Ao longo desta estrada, que vale a pena fazer na totalidade e de seguida, vamos vendo a diversidade deste nosso país magnifico. Vemos claramente Portugal a mudar. Percebemos o porquê do nome Trás-os-Montes, ficamos extasiados com as vinhas do Douro, aproveitamos as sombras agradáveis da zona de Viseu, refrescamos a alma e o corpo junto da barragem da Aguieira e percebemos a dimensão dos incêndios de Pedrogão devido à extensão das florestas e dos eucaliptais nas zonas de Góis, Pedrogão, Sertã e Abrantes. Mas o virar da página dá-se mesmo ao atravessar o Rio Tejo onde tudo muda. Param as montanhas, muda a vegetação, aparecem os famosos chaparros e as planícies são a perder de vista. A barragem de Montargil relaxa-nos antes de chegarmos ao Baixo Alentejo onde circulamos calmamente e em paz. Mas o Alentejo separa-se do Algarve para Serra do Caldeirão que atravessamos numa sequência frenética de curvas antes do ponto onde podemos avistar o mar desde o alto e observar a paisagem algarvia de uma só vez.
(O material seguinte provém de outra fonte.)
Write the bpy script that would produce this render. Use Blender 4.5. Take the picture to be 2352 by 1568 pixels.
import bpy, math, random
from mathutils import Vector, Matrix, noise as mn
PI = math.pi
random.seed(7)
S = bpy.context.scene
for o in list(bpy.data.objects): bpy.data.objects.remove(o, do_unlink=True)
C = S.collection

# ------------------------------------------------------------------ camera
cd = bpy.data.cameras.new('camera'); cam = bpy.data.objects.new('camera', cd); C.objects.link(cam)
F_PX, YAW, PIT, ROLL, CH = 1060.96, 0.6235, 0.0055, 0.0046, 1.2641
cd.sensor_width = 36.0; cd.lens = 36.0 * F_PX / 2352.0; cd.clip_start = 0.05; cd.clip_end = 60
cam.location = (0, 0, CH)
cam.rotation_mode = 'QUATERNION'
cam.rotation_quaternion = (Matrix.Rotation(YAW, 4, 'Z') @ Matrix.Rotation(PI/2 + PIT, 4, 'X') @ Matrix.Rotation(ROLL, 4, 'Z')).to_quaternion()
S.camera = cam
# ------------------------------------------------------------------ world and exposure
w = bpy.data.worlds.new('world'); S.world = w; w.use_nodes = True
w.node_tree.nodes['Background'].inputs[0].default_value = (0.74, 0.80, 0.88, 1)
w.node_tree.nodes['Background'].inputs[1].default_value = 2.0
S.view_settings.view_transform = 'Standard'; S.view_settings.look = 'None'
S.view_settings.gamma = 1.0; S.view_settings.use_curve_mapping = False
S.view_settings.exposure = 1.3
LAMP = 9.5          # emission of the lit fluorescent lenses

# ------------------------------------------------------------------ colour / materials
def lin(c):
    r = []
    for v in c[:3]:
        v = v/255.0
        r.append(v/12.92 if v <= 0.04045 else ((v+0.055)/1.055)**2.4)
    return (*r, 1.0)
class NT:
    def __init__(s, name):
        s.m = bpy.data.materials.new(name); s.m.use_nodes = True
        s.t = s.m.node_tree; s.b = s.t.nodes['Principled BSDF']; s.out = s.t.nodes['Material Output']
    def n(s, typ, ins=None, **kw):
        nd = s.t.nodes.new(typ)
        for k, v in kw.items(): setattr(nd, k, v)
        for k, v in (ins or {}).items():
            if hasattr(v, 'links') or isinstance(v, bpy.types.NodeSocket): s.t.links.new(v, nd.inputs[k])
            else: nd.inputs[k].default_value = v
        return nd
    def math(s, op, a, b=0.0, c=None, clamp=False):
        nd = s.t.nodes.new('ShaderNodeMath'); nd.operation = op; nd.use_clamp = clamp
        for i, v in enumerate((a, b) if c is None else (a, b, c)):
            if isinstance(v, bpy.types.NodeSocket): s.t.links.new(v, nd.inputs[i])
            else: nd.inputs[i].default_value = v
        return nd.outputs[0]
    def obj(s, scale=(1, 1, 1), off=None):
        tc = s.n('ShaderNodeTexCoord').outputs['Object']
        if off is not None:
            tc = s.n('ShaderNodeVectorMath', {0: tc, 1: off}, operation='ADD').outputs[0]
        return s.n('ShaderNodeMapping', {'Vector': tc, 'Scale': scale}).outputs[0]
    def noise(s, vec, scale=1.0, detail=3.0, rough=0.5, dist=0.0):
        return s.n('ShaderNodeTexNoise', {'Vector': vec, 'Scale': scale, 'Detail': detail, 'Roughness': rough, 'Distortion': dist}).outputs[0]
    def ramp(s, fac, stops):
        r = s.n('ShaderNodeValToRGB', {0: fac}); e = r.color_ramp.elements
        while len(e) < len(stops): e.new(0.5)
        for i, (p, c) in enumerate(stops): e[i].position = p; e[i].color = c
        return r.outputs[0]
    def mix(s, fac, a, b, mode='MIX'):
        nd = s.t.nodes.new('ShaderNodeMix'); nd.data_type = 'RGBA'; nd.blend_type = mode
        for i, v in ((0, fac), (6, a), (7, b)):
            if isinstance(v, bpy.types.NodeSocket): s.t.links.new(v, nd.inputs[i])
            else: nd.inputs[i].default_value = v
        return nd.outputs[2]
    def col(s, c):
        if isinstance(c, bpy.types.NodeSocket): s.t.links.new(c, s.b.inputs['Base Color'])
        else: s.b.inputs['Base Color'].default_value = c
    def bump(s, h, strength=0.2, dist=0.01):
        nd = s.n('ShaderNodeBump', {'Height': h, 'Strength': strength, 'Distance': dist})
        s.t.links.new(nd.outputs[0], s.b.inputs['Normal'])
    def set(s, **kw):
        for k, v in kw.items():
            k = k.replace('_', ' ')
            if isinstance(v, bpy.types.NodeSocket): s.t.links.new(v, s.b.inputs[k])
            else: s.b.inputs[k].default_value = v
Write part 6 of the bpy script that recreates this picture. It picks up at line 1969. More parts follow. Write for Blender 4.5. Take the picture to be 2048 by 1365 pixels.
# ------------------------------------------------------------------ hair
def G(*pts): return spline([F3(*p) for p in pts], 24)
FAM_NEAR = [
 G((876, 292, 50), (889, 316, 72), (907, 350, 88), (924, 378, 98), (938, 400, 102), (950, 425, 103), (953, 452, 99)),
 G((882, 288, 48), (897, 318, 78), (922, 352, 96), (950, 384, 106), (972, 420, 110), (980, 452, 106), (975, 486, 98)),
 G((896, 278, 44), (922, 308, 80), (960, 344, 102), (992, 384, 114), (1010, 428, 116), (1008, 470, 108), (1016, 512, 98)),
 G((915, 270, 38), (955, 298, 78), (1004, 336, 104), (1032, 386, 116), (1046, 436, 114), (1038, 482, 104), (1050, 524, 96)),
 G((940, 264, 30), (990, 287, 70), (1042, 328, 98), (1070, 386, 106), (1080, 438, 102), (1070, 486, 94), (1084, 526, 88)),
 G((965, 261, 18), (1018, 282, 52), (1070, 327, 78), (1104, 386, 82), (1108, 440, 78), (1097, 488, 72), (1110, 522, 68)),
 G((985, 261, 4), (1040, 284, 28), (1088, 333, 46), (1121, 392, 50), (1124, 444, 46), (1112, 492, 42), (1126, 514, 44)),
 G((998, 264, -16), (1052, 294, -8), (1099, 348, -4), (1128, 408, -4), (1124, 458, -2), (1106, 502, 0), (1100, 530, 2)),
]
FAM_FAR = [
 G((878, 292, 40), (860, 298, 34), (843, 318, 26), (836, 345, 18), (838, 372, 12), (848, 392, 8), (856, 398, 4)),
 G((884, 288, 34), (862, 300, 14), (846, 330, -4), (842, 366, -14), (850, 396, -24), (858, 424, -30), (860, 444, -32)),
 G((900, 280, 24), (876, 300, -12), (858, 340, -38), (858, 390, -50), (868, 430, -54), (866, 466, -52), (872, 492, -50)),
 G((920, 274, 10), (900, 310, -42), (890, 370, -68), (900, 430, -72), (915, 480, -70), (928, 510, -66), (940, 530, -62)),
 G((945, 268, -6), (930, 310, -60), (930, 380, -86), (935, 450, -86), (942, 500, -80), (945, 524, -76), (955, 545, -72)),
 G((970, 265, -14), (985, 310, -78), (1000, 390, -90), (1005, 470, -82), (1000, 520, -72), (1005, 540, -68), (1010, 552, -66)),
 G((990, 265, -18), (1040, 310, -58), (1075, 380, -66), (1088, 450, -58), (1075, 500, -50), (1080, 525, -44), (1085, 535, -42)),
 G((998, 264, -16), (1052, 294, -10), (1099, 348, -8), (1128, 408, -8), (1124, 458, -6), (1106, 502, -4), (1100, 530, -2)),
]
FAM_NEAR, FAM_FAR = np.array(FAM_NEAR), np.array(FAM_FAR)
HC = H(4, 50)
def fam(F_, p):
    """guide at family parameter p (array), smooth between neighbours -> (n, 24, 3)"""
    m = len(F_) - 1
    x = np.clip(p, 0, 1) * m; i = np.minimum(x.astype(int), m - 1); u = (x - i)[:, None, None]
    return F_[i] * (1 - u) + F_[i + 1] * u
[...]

Mas para aproveitar bem esta paisagem, a gastronomia não pode faltar e a estrada abre-nos as portas de inúmeros restaurantes de muita categoria e mostra-nos os sabores de cada região de uma forma extraordinária. Em muitas das minhas viagens de bicicleta confesso que perco uns quilos de peso, mas na N2, pelo contrário encontrei alguns mais em cada região, mas foram verdadeiramente merecidos. Dos pasteis de Chaves ou das Miscaradas de Vila Pouca de Aguiar em Trás-os-Montes, às Tripas e ao vinho do Porto, aos cabritos e aos maranhos das Beiras, à Lampreia do Zêzere ou à Chanfana, às Migas com carne de porco no Alentejo ou ao cozido de grão de Almodôvar, sempre a pensar no arroz de lingueirão à chegada a Faro. E já nem falo dos doces que são outra perdição, indo das rabanadas aos doces de castanha, do bolo podre aos viriatos, da palha de Abrantes aos inúmeros doces conventuais, das queijadas aos doces de amêndoa e queijinhos de ovos algarvios que nos recebem em beleza. Depois precisamos de umas férias para ir desintoxicar e de tentar tirar o sorriso do rosto.

Esta estrada é uma viagem através de Portugal que vale a pena. Cheguei a Faro depois de 8 dias a pedalar, mas mesmo muito satisfeito. Recomendo a todos quer seja de automóvel, moto ou bicicleta que percorram estes quilómetros magníficos da N2 e ficar a conhecer este Portugal da melhor maneira possível.